The case underlying the Supreme Court’s recent decision arose out of a union organizing drive of employees at a Starbucks store in Memphis, Tennessee. In February 2022, a number of pro-union Starbucks workers hosted media interviews inside the store after it was closed while they were supposed to be engaging in closing duties, resulting in several employees being fired for violating company policy. The NLRB brought an unfair labor practice charge against Starbucks, alleging that the terminations were in retaliation to the union organizing effort, as well as requested a preliminary injunction requiring Starbucks to reinstate the workers for the duration of the administrative unfair labor practice case. The federal district court issued the injunction, ordering Starbucks to rehire the workers, using a two-part test established by the Sixth Circuit Court of Appeals. This two-part test asks whether (1) “there is reasonable cause to believe that unfair labor practices have occurred” and (2) whether injunctive relief is “just and proper.” On appeal, Starbucks claimed the federal district court used the wrong legal standard but the Sixth Circuit upheld the district court’s issuance of the injunction.  
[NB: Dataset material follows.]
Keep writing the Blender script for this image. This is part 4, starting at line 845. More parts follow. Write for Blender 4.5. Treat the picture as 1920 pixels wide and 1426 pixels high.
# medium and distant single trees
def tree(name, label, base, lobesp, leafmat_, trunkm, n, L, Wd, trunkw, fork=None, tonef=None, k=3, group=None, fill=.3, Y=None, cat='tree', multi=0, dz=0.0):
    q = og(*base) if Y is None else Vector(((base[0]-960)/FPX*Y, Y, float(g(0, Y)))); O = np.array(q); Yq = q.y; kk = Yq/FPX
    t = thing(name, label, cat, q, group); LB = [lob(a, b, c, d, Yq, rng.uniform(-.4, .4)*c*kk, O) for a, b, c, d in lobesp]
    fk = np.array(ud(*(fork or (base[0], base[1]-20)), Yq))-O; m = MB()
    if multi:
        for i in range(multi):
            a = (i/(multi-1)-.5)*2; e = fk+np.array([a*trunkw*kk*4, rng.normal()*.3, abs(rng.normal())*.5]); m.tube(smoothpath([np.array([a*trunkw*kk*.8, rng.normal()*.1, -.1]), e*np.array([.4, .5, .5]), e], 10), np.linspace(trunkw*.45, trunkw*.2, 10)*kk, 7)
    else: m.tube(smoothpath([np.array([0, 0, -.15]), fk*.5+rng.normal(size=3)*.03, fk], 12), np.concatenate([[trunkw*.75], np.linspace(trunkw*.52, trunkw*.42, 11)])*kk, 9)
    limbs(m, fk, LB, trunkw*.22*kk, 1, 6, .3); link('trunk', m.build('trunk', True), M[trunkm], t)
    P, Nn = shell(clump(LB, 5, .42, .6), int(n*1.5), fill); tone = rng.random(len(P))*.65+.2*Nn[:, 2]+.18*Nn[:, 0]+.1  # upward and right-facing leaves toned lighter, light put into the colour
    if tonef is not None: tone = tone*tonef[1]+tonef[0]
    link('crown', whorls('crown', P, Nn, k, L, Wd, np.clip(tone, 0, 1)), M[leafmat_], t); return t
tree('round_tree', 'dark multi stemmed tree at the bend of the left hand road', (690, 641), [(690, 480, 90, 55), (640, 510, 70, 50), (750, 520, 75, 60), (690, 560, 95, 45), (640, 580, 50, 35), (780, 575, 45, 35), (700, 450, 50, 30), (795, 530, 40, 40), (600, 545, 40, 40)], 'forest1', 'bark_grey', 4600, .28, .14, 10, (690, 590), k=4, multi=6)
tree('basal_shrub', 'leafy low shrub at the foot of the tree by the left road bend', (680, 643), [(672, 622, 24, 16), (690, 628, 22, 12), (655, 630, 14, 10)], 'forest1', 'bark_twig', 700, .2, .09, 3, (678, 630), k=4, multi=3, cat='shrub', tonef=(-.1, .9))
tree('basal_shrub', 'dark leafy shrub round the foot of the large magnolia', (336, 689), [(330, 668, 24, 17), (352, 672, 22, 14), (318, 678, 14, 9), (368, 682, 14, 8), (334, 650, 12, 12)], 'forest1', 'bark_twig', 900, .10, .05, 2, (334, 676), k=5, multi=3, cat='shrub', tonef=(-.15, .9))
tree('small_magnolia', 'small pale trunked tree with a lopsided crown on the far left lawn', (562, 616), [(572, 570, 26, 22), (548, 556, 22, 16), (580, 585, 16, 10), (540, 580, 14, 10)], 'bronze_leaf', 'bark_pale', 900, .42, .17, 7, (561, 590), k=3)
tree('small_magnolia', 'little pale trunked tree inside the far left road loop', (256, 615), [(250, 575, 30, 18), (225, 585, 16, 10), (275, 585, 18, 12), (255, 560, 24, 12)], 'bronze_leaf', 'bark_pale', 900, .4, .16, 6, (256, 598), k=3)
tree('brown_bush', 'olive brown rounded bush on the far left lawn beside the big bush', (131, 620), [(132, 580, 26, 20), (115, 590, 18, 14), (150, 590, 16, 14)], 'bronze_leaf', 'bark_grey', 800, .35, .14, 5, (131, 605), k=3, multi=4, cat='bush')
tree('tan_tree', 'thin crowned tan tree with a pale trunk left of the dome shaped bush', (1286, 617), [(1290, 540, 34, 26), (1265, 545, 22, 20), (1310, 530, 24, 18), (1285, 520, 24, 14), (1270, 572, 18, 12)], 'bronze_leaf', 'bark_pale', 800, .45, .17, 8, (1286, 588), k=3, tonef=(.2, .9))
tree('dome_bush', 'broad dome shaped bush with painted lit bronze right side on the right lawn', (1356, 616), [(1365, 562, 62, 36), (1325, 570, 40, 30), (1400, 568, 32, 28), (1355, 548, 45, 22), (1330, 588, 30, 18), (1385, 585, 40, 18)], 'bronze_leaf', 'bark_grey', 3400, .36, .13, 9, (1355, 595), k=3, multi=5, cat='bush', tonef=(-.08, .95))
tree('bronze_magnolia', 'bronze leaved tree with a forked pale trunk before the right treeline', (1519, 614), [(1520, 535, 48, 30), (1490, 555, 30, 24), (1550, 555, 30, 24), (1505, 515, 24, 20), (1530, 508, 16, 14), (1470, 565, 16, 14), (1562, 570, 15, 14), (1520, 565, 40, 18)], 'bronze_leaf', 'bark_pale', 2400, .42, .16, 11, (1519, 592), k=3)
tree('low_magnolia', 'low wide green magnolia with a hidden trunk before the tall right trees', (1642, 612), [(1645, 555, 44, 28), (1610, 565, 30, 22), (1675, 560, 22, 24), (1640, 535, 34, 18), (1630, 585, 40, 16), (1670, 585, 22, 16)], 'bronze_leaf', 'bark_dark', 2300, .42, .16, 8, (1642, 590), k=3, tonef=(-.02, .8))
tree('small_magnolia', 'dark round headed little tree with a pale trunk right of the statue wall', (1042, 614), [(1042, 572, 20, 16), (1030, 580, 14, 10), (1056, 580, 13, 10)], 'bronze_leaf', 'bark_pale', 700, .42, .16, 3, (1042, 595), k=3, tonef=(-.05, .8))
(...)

Starbucks further appealed to the U.S. Supreme Court, maintaining that the NLRB should be held to the traditional four-part legal standard for injunctive relief, not the less stringent two-part test. That four-factor test Starbucks argued should have been applied requires showing: (1) a likelihood the underlying case will succeed on the merits; (2) the party is likely to suffer irreparable harm without injunctive relief; (3) the balance of equities favors the party seeking relief; and (4) an injunction is in the public interest.  

In a unanimous decision authored by Justice Clarence Thomas3, the Supreme Court ruled in favor of Starbucks. The Supreme Court noted that, as an extraordinary equitable remedy, a preliminary injunction is “never awarded as of right” and thus require a significant showing of likelihood of success on the merits. Starbucks v. McKinney resolves a split in the federal circuit courts of appeal and establishes a consistent four-factor standard for all federal courts. The decision may make it more difficult for the NLRB to obtain injunctive relief against employers during a labor dispute.

1  Starbucks Corp. v. McKinney, 602 U.S. _____ (2024)

2 The National Labor Relations Act (NLRA) was amended in 1947 to add Section 10(j), authorizing the Board to seek temporary injunctions in federal district court while litigation before the NLRB is pending.

3 Justice Ketanji Brown Jackson dissented in part but agreed the four-factor test should be used.

DISCLAIMER: Because of the generality of this update, the information provided herein may not be applicable in all situations and should not be acted upon without specific legal advice based on particular situations.